I'd nope out of there in a millisecond if a "give feedback" button would be a mailto.
E.g. over the years, Raidboxes.io has frequently answered to my questions on a Sunday, in the am, in less than 15 minutes. That's an outlier, but it has anchored my expectations for the future.
At the last startup I worked at we have tried to implement a similar responsiveness by utilizing a distributed team across the globe.
If you funnel your customer comms into one more or less decent system (most are different shades of crappy), it can work pretty well for both customers & team.
I also like to think myself as hacker and write blogs and launch apps.
And it made me realize the current offerings are ugly and not neat.
I'll love to get your feedback too.
Beautiful conversational forms.
https://youform.com/
Unlimited forms and responses for the free tier. Embeddable.
Downside is that I'm not able to gather statistics or additional info from form (such as os version, phone model, etc).

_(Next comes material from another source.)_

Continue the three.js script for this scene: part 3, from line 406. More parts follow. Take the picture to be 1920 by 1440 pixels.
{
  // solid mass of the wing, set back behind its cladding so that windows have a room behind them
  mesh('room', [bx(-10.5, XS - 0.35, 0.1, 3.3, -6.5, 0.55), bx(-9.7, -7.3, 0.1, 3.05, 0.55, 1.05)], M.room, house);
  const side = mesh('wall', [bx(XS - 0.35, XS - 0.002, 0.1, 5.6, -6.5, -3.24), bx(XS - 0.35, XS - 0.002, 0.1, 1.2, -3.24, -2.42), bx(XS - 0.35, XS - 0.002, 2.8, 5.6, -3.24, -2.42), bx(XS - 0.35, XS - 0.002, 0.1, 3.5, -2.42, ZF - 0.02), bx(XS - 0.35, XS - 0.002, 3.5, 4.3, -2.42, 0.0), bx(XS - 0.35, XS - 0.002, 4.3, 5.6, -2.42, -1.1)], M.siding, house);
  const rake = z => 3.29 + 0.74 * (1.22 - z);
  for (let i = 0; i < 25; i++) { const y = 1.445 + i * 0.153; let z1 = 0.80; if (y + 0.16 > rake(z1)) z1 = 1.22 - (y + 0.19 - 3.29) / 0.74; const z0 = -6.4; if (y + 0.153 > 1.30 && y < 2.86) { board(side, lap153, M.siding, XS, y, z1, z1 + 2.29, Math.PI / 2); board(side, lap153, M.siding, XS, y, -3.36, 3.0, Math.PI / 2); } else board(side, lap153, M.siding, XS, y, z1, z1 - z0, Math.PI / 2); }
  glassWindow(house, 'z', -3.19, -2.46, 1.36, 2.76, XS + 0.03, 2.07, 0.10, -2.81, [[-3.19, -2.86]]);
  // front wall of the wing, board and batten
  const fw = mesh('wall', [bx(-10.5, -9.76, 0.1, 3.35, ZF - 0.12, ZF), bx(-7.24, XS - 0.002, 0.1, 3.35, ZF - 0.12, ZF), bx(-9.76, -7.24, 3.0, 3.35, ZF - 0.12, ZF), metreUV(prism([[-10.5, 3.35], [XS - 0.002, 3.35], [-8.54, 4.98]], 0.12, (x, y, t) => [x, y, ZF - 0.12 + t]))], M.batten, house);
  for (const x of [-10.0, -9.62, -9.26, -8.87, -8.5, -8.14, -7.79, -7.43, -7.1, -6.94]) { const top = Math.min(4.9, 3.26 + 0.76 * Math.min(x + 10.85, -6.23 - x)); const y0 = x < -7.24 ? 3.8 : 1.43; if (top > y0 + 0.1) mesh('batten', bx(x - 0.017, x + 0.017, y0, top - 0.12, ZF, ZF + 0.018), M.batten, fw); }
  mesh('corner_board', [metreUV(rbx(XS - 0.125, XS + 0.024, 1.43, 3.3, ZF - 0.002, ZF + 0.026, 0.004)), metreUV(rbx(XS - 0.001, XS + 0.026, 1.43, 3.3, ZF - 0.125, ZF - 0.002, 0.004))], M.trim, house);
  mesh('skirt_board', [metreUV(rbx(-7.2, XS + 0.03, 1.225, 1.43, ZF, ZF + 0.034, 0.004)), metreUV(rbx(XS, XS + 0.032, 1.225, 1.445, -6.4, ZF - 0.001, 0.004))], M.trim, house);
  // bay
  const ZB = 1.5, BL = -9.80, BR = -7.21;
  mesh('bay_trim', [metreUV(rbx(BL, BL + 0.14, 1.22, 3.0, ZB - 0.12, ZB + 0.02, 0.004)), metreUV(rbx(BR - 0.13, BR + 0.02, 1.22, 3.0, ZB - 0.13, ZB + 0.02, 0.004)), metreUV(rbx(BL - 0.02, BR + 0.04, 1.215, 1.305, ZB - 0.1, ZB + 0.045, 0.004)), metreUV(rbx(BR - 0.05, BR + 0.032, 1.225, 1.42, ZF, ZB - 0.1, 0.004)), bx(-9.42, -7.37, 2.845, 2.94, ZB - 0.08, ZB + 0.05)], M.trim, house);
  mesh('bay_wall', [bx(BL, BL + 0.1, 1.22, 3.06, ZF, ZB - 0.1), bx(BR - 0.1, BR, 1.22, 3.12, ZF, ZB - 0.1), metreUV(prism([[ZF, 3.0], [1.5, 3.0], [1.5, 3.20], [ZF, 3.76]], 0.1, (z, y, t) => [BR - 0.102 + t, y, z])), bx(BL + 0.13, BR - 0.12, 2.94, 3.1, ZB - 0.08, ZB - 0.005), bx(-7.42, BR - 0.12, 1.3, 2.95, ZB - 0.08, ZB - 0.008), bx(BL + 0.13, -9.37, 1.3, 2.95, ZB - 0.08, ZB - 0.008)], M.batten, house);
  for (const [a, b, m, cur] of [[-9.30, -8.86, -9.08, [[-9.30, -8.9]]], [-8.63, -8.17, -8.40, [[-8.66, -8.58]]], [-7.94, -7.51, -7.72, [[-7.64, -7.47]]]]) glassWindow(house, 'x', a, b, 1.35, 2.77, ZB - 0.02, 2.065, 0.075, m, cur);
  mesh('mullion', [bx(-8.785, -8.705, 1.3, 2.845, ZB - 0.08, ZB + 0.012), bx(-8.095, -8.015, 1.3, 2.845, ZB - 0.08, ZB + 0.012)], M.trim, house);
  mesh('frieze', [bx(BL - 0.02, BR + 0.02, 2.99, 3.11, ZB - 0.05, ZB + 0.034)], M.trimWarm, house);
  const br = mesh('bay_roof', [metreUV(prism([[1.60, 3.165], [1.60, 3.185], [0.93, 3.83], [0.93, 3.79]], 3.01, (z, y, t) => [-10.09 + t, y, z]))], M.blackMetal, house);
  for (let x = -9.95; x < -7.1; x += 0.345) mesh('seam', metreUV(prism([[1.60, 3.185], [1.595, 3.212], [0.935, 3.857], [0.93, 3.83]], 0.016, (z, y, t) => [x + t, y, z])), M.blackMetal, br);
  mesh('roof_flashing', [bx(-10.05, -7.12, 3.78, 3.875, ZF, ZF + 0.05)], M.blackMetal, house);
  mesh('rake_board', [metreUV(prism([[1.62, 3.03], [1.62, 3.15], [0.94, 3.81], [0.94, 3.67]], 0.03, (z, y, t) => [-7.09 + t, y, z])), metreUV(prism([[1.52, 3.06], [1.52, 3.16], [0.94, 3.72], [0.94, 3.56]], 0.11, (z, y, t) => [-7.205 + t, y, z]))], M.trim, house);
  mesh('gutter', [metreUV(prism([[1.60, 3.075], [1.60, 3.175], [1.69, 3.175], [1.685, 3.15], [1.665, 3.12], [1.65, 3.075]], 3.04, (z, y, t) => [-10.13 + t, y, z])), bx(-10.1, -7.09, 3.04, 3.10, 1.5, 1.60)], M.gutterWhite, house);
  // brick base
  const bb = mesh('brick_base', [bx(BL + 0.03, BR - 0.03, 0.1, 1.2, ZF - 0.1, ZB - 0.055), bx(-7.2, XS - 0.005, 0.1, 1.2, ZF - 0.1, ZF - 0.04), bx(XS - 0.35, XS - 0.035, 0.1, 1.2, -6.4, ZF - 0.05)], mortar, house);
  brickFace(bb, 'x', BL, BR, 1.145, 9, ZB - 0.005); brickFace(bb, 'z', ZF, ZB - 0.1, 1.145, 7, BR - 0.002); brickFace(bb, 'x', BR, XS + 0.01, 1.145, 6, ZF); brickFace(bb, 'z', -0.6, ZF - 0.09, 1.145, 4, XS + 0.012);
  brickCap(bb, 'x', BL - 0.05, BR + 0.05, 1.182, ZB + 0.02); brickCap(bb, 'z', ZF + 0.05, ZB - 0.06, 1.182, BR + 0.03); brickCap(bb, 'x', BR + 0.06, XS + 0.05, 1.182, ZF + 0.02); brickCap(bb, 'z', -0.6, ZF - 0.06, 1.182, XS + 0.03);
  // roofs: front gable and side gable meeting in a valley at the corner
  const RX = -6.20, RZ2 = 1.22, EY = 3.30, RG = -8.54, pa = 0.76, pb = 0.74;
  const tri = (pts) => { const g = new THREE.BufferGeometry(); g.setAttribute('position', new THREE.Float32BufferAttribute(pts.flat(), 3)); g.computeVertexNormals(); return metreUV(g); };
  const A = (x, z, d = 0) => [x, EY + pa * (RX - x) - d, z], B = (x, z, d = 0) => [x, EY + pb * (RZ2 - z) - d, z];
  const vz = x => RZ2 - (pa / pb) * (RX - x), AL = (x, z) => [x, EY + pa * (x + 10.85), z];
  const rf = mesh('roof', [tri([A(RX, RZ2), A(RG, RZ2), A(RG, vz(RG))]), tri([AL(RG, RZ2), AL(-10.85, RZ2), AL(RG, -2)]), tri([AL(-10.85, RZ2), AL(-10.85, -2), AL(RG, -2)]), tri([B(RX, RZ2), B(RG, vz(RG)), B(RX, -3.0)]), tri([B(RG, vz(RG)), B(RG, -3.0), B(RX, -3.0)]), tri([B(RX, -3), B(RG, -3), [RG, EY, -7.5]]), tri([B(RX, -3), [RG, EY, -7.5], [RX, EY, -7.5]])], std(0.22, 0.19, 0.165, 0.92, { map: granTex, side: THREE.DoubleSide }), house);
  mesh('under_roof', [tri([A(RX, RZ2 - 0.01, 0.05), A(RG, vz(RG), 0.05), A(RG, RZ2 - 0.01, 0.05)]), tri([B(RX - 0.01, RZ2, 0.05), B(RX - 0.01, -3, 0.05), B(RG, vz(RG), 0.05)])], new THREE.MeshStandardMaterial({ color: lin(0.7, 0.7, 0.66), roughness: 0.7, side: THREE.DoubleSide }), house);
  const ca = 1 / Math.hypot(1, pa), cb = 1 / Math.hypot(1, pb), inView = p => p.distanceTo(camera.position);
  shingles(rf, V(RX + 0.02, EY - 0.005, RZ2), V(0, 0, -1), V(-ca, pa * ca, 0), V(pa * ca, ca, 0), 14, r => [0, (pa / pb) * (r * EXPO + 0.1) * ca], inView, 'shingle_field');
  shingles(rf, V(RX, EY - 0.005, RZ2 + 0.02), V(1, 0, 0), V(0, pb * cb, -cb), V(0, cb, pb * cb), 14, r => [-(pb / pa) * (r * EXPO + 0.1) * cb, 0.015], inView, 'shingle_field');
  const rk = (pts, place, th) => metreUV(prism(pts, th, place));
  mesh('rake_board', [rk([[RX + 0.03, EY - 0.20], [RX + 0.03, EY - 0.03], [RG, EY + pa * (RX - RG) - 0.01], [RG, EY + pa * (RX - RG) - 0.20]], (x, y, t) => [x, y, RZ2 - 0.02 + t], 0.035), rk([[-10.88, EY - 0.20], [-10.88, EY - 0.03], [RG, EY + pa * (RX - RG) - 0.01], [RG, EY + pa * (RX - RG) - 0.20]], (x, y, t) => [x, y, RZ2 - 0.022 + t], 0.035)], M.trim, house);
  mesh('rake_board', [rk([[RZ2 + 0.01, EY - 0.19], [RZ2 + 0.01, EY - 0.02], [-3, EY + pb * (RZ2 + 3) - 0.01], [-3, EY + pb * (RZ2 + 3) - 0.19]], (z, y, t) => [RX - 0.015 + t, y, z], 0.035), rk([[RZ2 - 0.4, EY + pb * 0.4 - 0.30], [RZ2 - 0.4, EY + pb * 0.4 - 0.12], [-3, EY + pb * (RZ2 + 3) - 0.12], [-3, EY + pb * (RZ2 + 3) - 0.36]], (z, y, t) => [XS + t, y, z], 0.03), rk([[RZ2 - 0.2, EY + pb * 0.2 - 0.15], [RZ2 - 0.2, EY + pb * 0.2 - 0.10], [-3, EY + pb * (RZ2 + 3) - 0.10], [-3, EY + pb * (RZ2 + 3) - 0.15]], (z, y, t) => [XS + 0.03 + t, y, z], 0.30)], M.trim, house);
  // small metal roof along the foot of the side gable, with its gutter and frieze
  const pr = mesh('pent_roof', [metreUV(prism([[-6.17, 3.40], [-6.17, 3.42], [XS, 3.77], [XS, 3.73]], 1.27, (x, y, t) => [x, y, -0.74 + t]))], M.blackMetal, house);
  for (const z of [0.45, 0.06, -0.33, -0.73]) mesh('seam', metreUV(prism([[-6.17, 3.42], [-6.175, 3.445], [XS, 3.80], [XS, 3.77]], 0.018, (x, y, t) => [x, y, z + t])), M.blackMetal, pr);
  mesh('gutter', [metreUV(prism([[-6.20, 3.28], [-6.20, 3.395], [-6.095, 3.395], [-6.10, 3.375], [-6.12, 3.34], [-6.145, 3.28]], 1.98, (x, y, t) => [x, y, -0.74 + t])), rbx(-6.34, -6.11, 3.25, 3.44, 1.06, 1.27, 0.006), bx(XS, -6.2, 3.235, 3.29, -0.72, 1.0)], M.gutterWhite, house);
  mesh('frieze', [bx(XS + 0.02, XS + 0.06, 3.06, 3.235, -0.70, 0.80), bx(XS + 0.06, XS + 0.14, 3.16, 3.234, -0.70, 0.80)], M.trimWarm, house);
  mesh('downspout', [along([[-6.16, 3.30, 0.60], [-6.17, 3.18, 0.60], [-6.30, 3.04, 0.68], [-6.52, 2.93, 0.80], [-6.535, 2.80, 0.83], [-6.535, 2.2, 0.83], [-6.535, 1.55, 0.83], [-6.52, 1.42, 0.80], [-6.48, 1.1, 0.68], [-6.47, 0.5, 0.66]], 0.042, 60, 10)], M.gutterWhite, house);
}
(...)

If you actually mean a survey or a lot of questions with multiple-choice answers and nicely tabulated results, then yeah you probably want to just go with a 3rd party backend, or you will end up in a rabbit hole and ultimately reinvent one.
This data doesn’t need to persist forever. You could literally drop the table (after doing a backup) anytime you need to make a migration.
A link to a Google Form is always my default.
In the past, I’ve built a very, very simple submission form. No validation, no error handling, etc. just a post to a simple server that dumps it in a DB. This was only necessary to meat some compliance requirements.
This should solve both aesthetic and speed (SEO) problems.